Business leaders are concerned about facing litigation over missed ESG targets

By Maria Ward-Brennan

A new report highlighted that nearly two thirds of UK business leaders are concerned that their ESG targets will put them at risk of litigation.

According to research by insurance broker, Gallagher, 72 per cent of respondents admitted they felt pressure to set the targets without being sure on how they were going to reach them.

Gallagher’s study consisted of 600 senior leaders at UK companies that had more than 500 employees.

Over half believe legal action over missed ESG targets is far more likely now than it was 10 years ago.

The study found a variety of influences behind the development of ESG targets: according to the findings, nearly half (46 per cent) say the CEO is directly responsible for setting ESG targets, with the majority of businesses (66 per cent) named external stakeholders as the key driver in influencing the targets.
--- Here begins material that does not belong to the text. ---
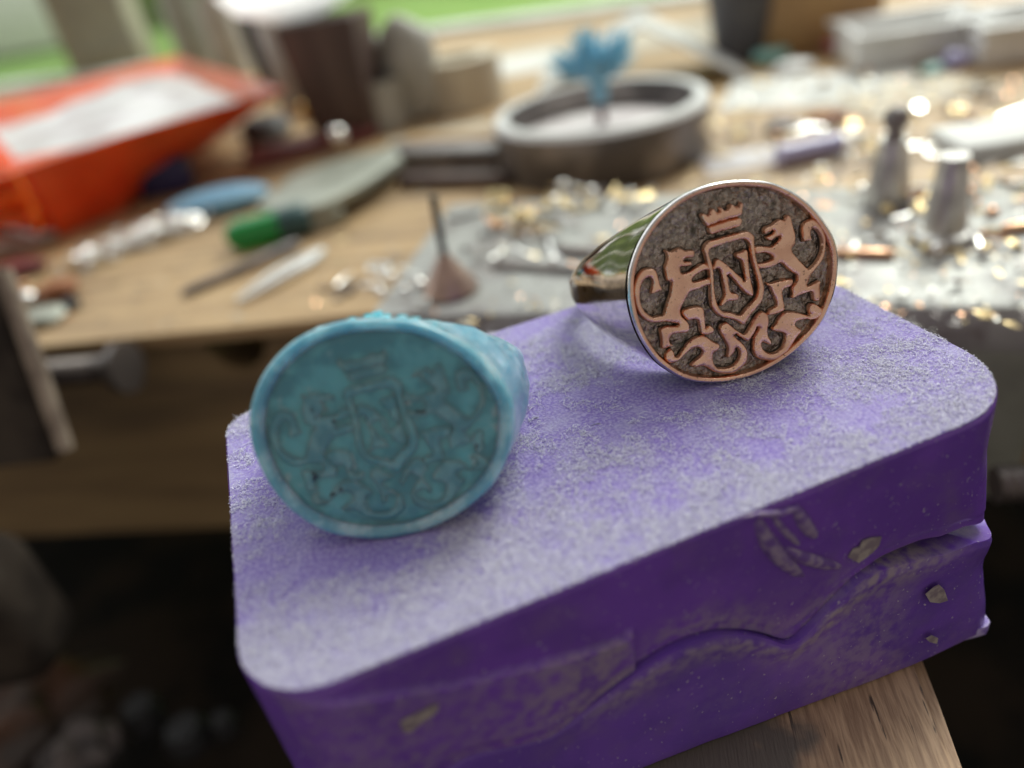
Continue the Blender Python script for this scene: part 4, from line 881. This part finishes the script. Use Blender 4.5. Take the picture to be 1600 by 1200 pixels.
def scatter(n, x0, x1, y0, y1, z, metals, where, kinds=(0, 0, 1, 2, 3), tall=0.05):
    for i in range(n):
        px, py = rs.uniform(x0, x1), rs.uniform(y0, y1); p = at(px, py, z); mt = rs.choice(metals); kd = rs.choice(kinds)
        o = bpy.data.objects.new('%s_%s' % (mt, KIND[kd]), PROTO[mt][kd]); COL.objects.link(o)
        o.location = p + Vector((0, 0, rs.uniform(0.0, tall))); o.rotation_euler = (rs.uniform(-.3, .3), rs.uniform(-.3, .3), rs.uniform(0, 6)); s = rs.uniform(.5, 1.05); o.scale = (s, s, s)
        tag(o, (TXT[KIND[kd]] % mt).replace('among the scrap', where), 'metal scrap', '%s %s' % (mt, GRP[KIND[kd]].replace('scattered over the bench', where)))
scatter(26, 765, 865, 322, 372, ST, ['gold', 'gold', 'gold', 'copper'], 'in the gold heap on the steel plate', (0, 1, 2, 3, 3), 0.3)
scatter(26, 860, 1000, 296, 330, ST, ['silver', 'gold', 'silver'], 'on the plate under the round dish', tall=0.2)
scatter(20, 720, 900, 320, 420, ST, ['silver', 'iron', 'silver'], 'between the cone burr and the silver ring')
scatter(34, 1310, 1590, 270, 410, ST, ['silver', 'silver', 'gold', 'iron', 'copper'], 'around the two doming punches')
scatter(44, 1120, 1590, 175, 255, ZB, ['gold', 'silver', 'gold', 'iron', 'copper'], 'on the wood behind the steel plate', tall=.2)
scatter(34, 1300, 1590, 120, 180, ZB, ['gold', 'silver', 'iron', 'copper'], 'on the paper before the white trays', tall=.2)
scatter(12, 640, 780, 195, 240, ZB, ['silver', 'gold'], 'between the grey pot and the dish')
scatter(14, 590, 700, 420, 480, ST, ['silver', 'silver'], 'beside the cone burr', (3, 1))
scatter(30, 1130, 1420, 130, 230, ZB, ['silver', 'gold', 'gold'], 'behind the silver ring on the wood', tall=.25)
scatter(24, 1320, 1590, 235, 330, ST, ['silver', 'gold', 'copper'], 'at the back of the steel plate', tall=.15)
scatter(14, 520, 680, 385, 470, ZB, ['silver', 'iron'], 'on the wood left of the cone burr', (0, 2, 3))
scatter(8, 20, 120, 430, 500, ZB, ['silver', 'copper', 'iron'], 'at the left end of the bench')

# filings and dust-fine offcuts, too many to count
def filings(n):
    V, Fs, mi = [], [], []; r = random.Random(5)
    while len(Fs) < n * 2:
        px, py = r.uniform(-40, 1640), r.uniform(120, 520)
        plate = px > 572 + max(0.0, 492 - py) * 0.72 and py > 262 + (1600 - px) * 0.055
        d = 0.25 + 0.5 * nz(px * 0.01, py * 0.02, 3) + 0.4 * smooth(700, 1100, px)
        if r.random() > d: continue
        z = ST if plate else ZB; p = at(px, py, z)
        if (p - B0).dot(BY) < 0.2 and not plate: continue
        s = r.uniform(0.015, 0.075) * (1.0 if r.random() < 0.85 else 1.8); a = r.uniform(0, 2 * PI); u = Vector((math.cos(a), math.sin(a), r.uniform(-.4, .4))) * s * r.uniform(1, 2.4); w = Vector((-math.sin(a), math.cos(a), r.uniform(-.5, .5))) * s * 0.6
        p = p + Vector((0, 0, 0.02 + s * 0.8)); k = len(V); V += [p + u, p + w, p - u, p - w, p + Vector((0, 0, s * .5))]
        Fs += [(k, k + 1, k + 4, k + 3), (k + 1, k + 2, k + 3, k + 4)]; m_ = r.choice((0, 0, 1, 1, 2, 3, 3, 3)); mi += [m_, m_]
    return V, Fs, mi
fv, ff, fm = filings(2000)
fo_ = single('metal_filings', (fv, ff), [M['dull'], M['dullgold'], M['coppery'], M['iron']], 'fine metal filings and crumbs strewn over the bench and steel plate', 'filings', kind='stuff', angle=None)
fo_.data.polygons.foreach_set('material_index', fm)

# in the shade below the bench, colours darkened to deepen it
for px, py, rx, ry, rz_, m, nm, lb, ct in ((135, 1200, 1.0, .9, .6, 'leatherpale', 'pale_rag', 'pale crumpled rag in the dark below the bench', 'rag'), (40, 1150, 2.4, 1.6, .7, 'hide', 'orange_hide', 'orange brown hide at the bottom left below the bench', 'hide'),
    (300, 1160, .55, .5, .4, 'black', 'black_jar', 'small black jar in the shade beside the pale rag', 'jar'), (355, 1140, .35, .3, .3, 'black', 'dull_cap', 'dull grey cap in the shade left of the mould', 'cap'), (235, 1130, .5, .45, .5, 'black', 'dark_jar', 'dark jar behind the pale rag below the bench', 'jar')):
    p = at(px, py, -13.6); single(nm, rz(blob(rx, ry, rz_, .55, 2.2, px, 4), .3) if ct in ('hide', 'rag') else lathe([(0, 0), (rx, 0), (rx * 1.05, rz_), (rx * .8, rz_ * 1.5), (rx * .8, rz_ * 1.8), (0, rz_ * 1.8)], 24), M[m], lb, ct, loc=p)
This comes after the rise of shareholder activism groups such as ClientEarth that have been filing lawsuits against several companies including energy giant Shell. It was also reported by City A.M. back in December that the majority of London litigation lawyers in a survey, envisaged an increase in ESG claims over 2024.

Although there are concerns around the consequences of missing ESG targets, Gallagher reports that the majority leaders say they will be able to achieve them, with 49 per cent ‘very confident’ and 44 per cent ‘somewhat confident’.

The top five ESG targets respondents told Gallagher’s they are most concerned about missing are: shifting to renewable energy sources (17 per cent), net zero targets (16 per cent), bridging the gap between executive remuneration and lowest wage (14 per cent).

While reduction of Scope three emissions was close at 13 per cent and 11 per cent said bridging the gender pay gap.

Commenting on the report, James Bosley, head of climate strategy at Gallagher, said: “These findings highlight the need for businesses to consider their risk model alongside their ESG ambitions and ensure that they are both comprehensive and robustly formulated.”

“The speed of change for ESG issues has resulted in a lack of standardisation and precedent; creating uncertainty for companies trying to address their specific needs,” he added.